View Single Post
  #17 (permalink)   Report Post  
Posted to rec.food.cooking
brooklyn1 brooklyn1 is offline
external usenet poster
 
Posts: 18,814
Default No more egg shells........

On Sat, 21 Sep 2013 08:26:15 -0400, Ed Pawlowski > wrote:

>On Sat, 21 Sep 2013 07:35:33 -0400, jmcquown >
>wrote:
>
>
>
>>>

>>Most people don't cook at home as if they are short order cooks. I
>>don't cook eggs on a griddle nor am I cooking 10 different orders at
>>once. I admire short order cooks. I really do!
>>
>>The only time I ever cracked eggs onto a griddle was during a lengthy
>>power outage. I was cooking on a charcoal grill. First I cooked a
>>pound of bacon on my grandma's cast iron griddle.

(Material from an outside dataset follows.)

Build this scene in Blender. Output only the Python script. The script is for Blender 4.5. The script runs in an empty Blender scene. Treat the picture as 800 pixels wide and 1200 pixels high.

Then I drained the
>>grease and fried some eggs. I cracked them on the upraised edge of the
>>griddle. Not on the flat surface.
>>

>
>I have a two burner griddle that I use for breakfast on weekends.
>There may be two, three, or four of us. First step is to fry a pound
>of bacon or sausage patties, or today will be scrapple. Then the
>eggs, mostly fried but if my grandson comes over, I scramble his. One
>for his dog too.
>
>I've gotten to like the large flat are and find myself using it for a
>few other frying chores too, as long as you don't need more than a
>coating of oil it is great.
>
>I can have the bacon finishing up and start the eggs and have plenty
>of space for them all at the same time. Once a month or so, I make
>blueberry pancakes on it.
>
>
>>I'm sure I also use two hands to crack open eggs. Is one-handed
>>supposed to impress someone?

>
>If you were a busy short order cook, it would be efficient to do so as
>your other had may be turning the bacon. At home, no.


A cook gets paid to use both hands efficiently, I can't think of any
job where one can keep one hand in their pocket and still have a job
the next day.

Aboard ship our galley had two massive 48" X 36" electric griddles...
one did eggs to order the other meat (could be sausage or ham steaks),
bacon was cooked in the deep fryer... often ham steaks and sausage was
laid out on full sheet pans and cooked in the oven. There were many
tricks employed for cooking in rough seas. But even at home I crack
eggs using only one hand, no point in having egg white on the fingers
of both hands. Also cracking eggs on the cooking surface is much less
messy, no drizzle on the rim of the pan or egg white streamers
trailing across the pan... makes fried eggs a lot neater looking...
I'd think anyone cooking with cast iron pans would automatically crack
eggs in the pan... eggs crack much easier on thick cast iron than thin
aluminum or stainless. Short order cooks use a large griddle because
frying eggs requires plenty of cooking surface, proper presentation
requires that eggs are cooked without touching each other.